▶ **Challenge**
Pictures in the entries below are to be left out; otherwise, reproduce exactly the lines from the first through the line containing "cam.sensor_fit = 'HORIZONTAL';".

▶ **Provided data**
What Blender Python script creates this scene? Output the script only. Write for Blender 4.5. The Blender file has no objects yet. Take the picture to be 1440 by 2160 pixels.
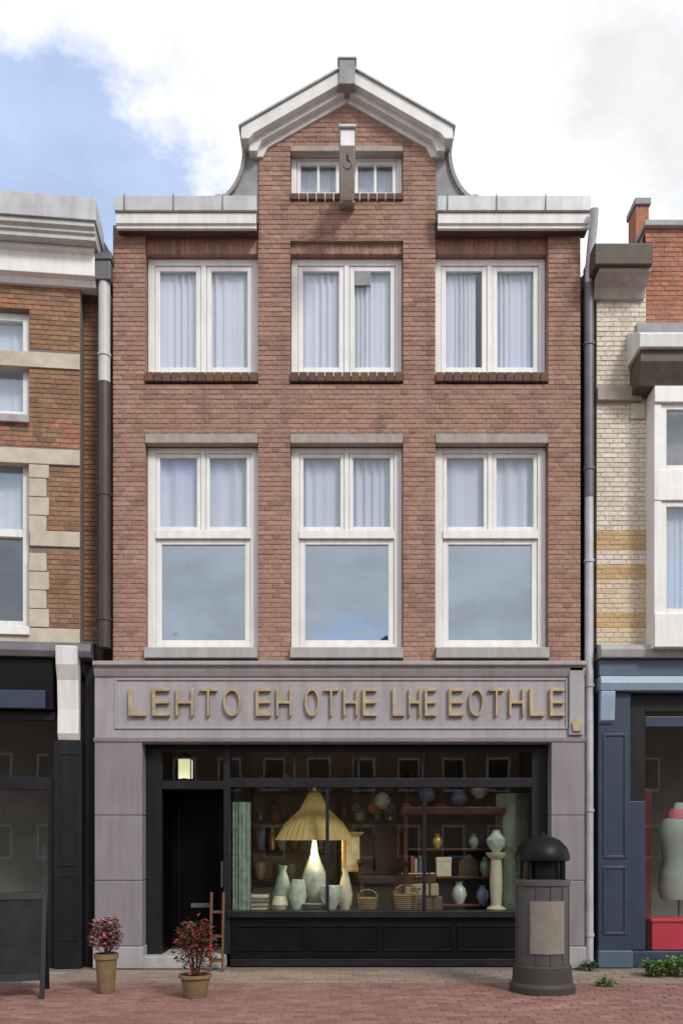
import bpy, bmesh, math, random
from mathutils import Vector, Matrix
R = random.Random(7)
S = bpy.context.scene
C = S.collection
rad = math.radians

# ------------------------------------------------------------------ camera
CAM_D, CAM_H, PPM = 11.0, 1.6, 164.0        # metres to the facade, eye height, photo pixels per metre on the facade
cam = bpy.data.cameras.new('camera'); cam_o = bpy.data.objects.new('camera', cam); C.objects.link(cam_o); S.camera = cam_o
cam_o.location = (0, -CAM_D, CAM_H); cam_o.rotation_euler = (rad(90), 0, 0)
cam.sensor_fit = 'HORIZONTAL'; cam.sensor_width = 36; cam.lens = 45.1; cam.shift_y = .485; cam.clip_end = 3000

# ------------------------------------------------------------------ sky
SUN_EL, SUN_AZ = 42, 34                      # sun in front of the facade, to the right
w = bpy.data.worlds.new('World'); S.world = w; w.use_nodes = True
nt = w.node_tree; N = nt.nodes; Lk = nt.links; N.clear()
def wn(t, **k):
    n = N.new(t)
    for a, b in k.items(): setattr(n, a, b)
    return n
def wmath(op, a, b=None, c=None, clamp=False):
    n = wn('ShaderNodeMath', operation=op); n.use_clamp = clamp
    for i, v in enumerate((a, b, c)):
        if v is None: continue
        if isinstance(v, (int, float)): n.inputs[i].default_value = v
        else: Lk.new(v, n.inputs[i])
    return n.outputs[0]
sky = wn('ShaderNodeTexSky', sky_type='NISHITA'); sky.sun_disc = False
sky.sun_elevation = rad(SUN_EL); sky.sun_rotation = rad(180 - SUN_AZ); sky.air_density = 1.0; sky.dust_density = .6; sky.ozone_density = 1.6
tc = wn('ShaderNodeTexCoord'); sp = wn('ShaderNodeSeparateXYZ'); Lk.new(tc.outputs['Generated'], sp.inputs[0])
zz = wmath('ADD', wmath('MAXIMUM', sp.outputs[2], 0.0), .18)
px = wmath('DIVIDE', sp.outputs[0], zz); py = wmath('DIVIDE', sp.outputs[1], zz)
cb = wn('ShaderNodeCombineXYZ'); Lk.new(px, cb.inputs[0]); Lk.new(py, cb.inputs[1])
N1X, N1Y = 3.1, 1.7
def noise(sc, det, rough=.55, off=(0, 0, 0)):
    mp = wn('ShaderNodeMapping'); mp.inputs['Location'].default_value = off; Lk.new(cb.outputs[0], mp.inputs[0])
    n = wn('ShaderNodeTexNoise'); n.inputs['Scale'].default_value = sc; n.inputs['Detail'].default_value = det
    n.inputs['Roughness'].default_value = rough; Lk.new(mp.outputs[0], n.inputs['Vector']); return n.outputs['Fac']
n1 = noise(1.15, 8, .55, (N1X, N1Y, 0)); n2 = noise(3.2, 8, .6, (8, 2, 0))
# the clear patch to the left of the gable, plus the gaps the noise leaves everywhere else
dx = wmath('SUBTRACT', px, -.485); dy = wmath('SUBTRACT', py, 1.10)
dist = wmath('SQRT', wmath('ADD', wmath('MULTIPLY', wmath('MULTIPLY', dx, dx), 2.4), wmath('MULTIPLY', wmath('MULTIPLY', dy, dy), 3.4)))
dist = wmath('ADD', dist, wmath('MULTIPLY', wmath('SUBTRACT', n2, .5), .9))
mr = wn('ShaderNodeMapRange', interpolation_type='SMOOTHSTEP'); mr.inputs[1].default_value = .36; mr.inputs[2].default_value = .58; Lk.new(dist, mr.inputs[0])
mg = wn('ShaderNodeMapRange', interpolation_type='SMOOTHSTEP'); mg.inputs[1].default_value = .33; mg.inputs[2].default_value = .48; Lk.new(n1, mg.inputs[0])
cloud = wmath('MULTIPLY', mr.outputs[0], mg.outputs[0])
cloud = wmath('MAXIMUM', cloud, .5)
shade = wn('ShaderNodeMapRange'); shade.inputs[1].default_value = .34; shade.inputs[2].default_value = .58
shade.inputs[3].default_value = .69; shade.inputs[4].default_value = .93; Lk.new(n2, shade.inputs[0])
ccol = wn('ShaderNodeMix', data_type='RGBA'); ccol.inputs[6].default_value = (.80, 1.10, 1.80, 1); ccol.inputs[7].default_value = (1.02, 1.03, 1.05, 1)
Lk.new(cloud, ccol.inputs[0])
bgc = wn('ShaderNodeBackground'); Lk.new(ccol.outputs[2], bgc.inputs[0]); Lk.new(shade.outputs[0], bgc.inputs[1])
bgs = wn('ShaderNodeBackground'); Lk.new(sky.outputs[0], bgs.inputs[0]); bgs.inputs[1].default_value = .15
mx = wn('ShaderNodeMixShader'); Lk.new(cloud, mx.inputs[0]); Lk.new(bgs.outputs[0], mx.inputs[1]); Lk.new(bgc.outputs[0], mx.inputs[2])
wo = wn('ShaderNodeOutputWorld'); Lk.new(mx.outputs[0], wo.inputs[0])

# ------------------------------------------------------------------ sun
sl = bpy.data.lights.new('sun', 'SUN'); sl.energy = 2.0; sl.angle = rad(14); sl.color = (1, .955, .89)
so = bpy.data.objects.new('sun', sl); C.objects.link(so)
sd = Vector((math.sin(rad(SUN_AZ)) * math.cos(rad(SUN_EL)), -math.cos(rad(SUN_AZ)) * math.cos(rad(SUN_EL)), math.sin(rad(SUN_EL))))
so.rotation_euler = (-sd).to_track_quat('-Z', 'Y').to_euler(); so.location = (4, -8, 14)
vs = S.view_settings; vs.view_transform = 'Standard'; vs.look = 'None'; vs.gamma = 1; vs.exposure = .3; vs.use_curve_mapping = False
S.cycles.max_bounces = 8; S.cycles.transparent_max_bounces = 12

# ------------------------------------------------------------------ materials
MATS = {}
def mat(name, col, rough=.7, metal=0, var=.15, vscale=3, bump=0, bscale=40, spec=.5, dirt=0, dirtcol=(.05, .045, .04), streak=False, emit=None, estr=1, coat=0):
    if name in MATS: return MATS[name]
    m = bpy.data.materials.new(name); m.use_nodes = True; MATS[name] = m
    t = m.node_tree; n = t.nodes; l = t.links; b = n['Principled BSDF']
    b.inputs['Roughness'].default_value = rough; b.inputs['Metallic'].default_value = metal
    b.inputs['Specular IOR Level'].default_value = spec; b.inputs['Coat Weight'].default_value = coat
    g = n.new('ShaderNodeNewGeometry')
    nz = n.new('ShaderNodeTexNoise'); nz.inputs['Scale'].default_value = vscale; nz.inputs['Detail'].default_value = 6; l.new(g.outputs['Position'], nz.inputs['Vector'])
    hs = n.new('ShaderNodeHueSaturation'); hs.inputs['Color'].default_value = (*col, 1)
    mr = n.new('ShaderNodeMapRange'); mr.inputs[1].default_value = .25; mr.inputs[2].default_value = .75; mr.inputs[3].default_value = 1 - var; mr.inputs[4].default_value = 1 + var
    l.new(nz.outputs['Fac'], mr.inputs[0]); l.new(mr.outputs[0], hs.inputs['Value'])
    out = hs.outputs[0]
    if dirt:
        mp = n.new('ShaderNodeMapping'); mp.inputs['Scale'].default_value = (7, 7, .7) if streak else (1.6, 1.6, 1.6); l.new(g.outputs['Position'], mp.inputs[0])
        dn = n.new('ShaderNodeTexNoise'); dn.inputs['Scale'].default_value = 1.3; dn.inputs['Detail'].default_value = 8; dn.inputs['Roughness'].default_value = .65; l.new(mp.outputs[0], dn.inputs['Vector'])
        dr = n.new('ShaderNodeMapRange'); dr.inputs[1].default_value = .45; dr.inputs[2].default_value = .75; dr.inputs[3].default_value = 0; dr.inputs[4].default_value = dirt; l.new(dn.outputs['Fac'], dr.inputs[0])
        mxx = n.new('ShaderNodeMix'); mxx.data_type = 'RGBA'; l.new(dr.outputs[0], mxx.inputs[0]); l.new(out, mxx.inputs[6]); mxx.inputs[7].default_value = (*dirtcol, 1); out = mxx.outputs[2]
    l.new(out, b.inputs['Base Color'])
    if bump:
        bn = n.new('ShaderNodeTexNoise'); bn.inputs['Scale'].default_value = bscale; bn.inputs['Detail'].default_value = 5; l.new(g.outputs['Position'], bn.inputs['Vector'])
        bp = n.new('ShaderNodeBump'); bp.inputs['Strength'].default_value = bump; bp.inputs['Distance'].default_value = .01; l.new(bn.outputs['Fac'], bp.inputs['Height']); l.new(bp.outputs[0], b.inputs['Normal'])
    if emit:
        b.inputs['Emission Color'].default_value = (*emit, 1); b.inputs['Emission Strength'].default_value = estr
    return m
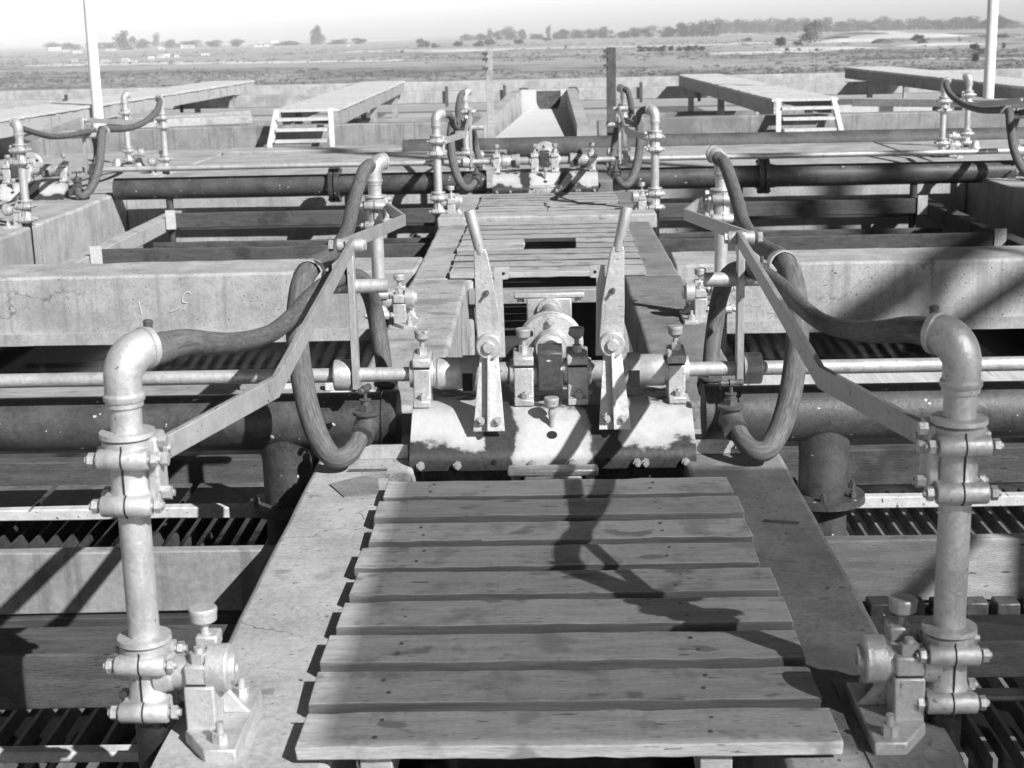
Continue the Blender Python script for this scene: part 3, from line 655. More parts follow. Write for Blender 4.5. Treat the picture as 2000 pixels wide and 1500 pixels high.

▶ **Task solution**
What Blender Python script creates this scene? Output the script only. Write for Blender 4.5. The Blender file has no objects yet. Take the picture to be 1440 by 2160 pixels.
import bpy, bmesh, math, random
from mathutils import Vector, Matrix
R = random.Random(7)
S = bpy.context.scene
C = S.collection
rad = math.radians

# ------------------------------------------------------------------ camera
CAM_D, CAM_H, PPM = 11.0, 1.6, 164.0        # metres to the facade, eye height, photo pixels per metre on the facade
cam = bpy.data.cameras.new('camera'); cam_o = bpy.data.objects.new('camera', cam); C.objects.link(cam_o); S.camera = cam_o
cam_o.location = (0, -CAM_D, CAM_H); cam_o.rotation_euler = (rad(90), 0, 0)
cam.sensor_fit = 'HORIZONTAL'; cam.sensor_width = 36; cam.lens = 45.1; cam.shift_y = .485; cam.clip_end = 3000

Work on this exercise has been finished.